Monday, April 23, 2012

Photography Over?


Is photography over?  Like many stated this question is very open to interpretation.  Photography in the most understood term of just taking pictures with a camera is far from being over, today millions of people have the ability to take pictures due to new digital technology and the fact that nearly every cell phone produced today has a camera increases this ability.  Might it then be this reason that one would feel the “Art” of photography to be over due to this accessibility?  This mass production is not that different from the introduction of the Kodak Brownie, similarly this technology has given formally trained photographers a barrier to over come and has also simultaneously given others the ability to produce work.  Today with the internet at our disposal artist are able to be found and work to be dispersed easier than ever imagined and even this fact has spawned ideas and work i.e. Penelope Umbricos series Suns. 
            


This, the ability that photography has to grow with technology is to me one of the most exhilarating things photography has to offer.  Since day one photography has been growing changing and mutating and since the medium itself has only been around for some 160 years it is still very young as a practice, as a medium, and especially as a art.  New technology will constantly give us new techniques and new rules to break and to this I say photography is over but merely only over its adolescent years.

Sunday, April 15, 2012

Expanded Field


I found Bakers essay to be quite compelling and his thoughts on the changes within the medium gave me hope for the survival (or death) of photography.  Baker claims that the field of photography is expanding (hence the title) he states that "photography" no longer consists of just merely a photograph but can contain much more.  This is not only consisting of much more such as influence from film, painting etc. but can also contain these mediums.  He talks mentions similarly Jeff Wall and Cindy Sherman as Fried did with the mention of the cinematic within their pictures but he also includes cinema itself.  Baker mentions Douglas Gordons work where he would slow down films so they would last for days or even years reducing the narrative version of the film.  Similarly Brian Enos "Thursday Afternoon" consisted of film slowed down which comes in and out of focus and transforms into essentially paintings done through cinema.
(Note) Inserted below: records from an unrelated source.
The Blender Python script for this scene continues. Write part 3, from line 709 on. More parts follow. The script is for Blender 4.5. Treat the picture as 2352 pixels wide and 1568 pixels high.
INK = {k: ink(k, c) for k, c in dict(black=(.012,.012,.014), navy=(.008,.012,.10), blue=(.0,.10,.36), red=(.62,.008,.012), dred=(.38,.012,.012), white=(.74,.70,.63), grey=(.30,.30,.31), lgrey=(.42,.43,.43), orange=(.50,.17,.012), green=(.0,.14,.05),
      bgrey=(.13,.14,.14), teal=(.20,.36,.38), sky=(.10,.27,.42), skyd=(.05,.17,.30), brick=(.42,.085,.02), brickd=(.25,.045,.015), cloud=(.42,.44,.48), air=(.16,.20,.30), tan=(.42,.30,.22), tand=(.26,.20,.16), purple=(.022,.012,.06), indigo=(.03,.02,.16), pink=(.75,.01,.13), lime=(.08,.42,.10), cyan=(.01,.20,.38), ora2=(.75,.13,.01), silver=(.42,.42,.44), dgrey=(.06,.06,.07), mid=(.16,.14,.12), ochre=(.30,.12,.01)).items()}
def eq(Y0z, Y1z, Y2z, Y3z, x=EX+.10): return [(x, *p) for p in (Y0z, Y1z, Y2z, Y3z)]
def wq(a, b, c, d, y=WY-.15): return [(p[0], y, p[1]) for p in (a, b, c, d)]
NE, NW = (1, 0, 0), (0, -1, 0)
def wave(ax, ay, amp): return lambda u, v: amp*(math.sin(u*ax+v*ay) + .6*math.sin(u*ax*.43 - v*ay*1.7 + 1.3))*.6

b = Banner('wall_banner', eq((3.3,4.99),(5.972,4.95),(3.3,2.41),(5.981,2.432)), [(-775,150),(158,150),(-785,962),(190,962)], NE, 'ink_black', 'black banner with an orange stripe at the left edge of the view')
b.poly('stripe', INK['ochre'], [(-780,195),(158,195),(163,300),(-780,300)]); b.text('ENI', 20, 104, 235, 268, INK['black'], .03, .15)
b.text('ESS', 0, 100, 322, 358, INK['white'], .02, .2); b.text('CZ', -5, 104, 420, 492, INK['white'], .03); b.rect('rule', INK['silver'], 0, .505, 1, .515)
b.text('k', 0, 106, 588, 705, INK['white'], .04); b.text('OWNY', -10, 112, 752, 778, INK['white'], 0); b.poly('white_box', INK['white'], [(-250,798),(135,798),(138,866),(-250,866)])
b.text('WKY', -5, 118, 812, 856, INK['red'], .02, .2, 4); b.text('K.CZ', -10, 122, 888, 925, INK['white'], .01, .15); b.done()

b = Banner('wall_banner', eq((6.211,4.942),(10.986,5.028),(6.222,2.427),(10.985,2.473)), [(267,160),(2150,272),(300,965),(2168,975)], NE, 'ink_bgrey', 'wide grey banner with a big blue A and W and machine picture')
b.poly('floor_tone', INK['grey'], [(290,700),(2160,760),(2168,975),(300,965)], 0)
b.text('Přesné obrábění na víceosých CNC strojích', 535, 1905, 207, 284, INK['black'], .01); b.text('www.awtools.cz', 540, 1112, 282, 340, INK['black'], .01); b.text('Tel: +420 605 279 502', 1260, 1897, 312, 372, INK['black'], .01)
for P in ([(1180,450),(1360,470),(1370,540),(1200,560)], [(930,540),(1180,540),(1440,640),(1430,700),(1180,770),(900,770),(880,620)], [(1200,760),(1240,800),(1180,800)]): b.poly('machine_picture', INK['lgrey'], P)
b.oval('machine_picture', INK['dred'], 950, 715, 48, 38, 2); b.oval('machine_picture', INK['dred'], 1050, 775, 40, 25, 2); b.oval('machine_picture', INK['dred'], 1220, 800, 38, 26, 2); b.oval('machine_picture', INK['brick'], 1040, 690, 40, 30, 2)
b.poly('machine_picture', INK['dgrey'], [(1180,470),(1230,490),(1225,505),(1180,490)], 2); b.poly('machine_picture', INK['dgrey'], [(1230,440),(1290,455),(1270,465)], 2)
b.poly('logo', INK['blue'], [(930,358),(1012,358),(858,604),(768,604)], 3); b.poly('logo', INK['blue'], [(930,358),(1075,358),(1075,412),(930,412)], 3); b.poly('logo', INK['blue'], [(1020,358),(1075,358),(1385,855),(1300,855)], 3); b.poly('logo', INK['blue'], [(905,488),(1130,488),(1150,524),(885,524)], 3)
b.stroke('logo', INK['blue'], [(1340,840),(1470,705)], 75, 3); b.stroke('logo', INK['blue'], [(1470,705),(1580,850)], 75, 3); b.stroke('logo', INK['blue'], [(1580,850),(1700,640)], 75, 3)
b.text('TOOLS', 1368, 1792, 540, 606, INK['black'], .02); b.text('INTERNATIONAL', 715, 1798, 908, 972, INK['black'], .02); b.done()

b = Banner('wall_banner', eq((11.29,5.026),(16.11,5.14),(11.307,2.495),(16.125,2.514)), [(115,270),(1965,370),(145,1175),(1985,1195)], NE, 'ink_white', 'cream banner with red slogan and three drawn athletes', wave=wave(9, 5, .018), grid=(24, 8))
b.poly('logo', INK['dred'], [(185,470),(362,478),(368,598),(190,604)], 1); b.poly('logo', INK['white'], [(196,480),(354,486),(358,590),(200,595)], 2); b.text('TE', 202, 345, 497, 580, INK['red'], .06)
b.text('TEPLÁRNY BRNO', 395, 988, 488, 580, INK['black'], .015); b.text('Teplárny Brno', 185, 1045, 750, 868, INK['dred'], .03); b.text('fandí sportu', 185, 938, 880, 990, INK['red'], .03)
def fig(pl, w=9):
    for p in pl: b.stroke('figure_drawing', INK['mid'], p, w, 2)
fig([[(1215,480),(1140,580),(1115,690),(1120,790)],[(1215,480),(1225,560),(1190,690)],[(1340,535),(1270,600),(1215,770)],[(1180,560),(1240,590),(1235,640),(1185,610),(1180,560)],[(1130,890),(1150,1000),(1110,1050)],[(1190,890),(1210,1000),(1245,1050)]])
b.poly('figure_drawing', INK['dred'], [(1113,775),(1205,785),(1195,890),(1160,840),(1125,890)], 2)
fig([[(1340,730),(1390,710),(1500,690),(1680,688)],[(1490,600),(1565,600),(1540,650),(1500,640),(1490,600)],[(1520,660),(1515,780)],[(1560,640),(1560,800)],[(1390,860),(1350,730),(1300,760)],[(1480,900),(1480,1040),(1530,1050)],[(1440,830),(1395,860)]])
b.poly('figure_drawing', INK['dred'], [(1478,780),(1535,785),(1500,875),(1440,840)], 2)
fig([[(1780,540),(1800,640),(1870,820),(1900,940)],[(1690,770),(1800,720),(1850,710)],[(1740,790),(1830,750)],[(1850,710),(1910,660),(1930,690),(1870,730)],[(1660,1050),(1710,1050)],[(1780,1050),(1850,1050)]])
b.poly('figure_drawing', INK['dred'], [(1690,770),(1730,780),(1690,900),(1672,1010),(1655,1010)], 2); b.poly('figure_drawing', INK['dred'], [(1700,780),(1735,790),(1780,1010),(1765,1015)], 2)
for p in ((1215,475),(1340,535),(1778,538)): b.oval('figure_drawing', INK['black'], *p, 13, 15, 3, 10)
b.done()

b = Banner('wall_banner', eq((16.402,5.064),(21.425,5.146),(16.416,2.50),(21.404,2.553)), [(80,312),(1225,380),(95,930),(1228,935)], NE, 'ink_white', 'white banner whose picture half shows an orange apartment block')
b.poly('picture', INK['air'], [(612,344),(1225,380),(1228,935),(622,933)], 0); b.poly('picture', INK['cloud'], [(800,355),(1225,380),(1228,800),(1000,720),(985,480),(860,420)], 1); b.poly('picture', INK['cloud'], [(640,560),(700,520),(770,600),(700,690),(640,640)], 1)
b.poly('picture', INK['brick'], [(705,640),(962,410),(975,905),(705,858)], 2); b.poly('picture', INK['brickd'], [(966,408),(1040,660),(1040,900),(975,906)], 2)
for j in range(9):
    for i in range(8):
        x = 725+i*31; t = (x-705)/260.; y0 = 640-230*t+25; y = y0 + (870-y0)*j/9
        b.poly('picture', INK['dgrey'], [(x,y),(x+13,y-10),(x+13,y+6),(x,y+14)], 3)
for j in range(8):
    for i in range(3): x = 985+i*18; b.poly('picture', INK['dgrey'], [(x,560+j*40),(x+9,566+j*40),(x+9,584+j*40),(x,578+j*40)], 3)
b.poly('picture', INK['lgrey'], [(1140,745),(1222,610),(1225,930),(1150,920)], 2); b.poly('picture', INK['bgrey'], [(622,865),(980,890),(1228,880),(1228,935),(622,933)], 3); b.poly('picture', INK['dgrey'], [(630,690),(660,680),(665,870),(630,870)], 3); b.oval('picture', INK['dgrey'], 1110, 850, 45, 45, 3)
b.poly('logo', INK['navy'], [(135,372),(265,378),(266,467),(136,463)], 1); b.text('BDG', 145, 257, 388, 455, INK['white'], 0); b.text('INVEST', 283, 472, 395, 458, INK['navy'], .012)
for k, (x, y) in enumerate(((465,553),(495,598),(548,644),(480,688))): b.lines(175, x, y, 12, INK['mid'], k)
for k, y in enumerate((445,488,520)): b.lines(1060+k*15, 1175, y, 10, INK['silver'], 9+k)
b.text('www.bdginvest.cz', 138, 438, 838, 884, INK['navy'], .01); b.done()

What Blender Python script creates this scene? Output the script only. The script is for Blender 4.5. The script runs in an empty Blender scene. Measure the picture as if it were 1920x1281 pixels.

Cinema thinks photographically and photography thinks cinematically there is no need for a definitive separation between these mediums the lines can be blurred and this is the expanded field of photography these blurred lines.  Another artist thinking very photographically while working in film is Stan Douglas.  Coming from the Vancouver School (which includes the earlier mentioned Jeff Wall) Douglas plays very interestingly with the narrative qualities of cinema in his piece "Win, Place or Show".  The video is shot using two cameras and are projected together, the video was made to be able to consist of many different combinations of the narrative.  There are enough different combinations to play the film for 20,000 hours of the six minute clip before every combination was used. http://www.ubu.com/film/douglas_win.html

Monday, April 2, 2012

Realism

Ribalta and WJT Mitchell are both arguing against the death of realism due to digital photography, photoshop, digital alterations etc.  They both discuss that even though the process of altering a photograph has become easier in the digital age due to photoshop alterations within photographs have always occurred.  Ribalta states that the photographic activity of postmodernism had already denaturalized photography in the decades before and that now there needs to be a new critique for this new type of realism that has emerged "a new kind of molecular realism."WJT brings into his essay William J. Mitchells thoughts on the difference between analog and digital and that is analog being continuous and digital being discrete or separate.  He makes this comparison through the metaphor of rolling down a ramp and walking down stairs and a analog clock with a hand and a digital clock with merely just numbers displayed.

WJT easily destroys this comparison by pointing out that one you can in fact figure out how many rotations it takes for a ball to go down a ramp and two that for this metaphor to be consistent one would walk down the ramp.  By this WJT claims that though there is a difference between analog and digital it is not as rigid or binary as William J. makes it out to be but it is much more flexible the stairs can be given analog representation and the ramp can be digitalized.  WJT further discuss digital and analog through the work of Chuck Close.  He brings in Nelson Goodmans relation of digital and analog through numbers but explains that they do not need to be just numbers but any discrete set of things i.e color.  This is where he brings in Chuck Close as a example the paintings are arranged like a digital grid with pixels but each "pixel" is treated like a painting.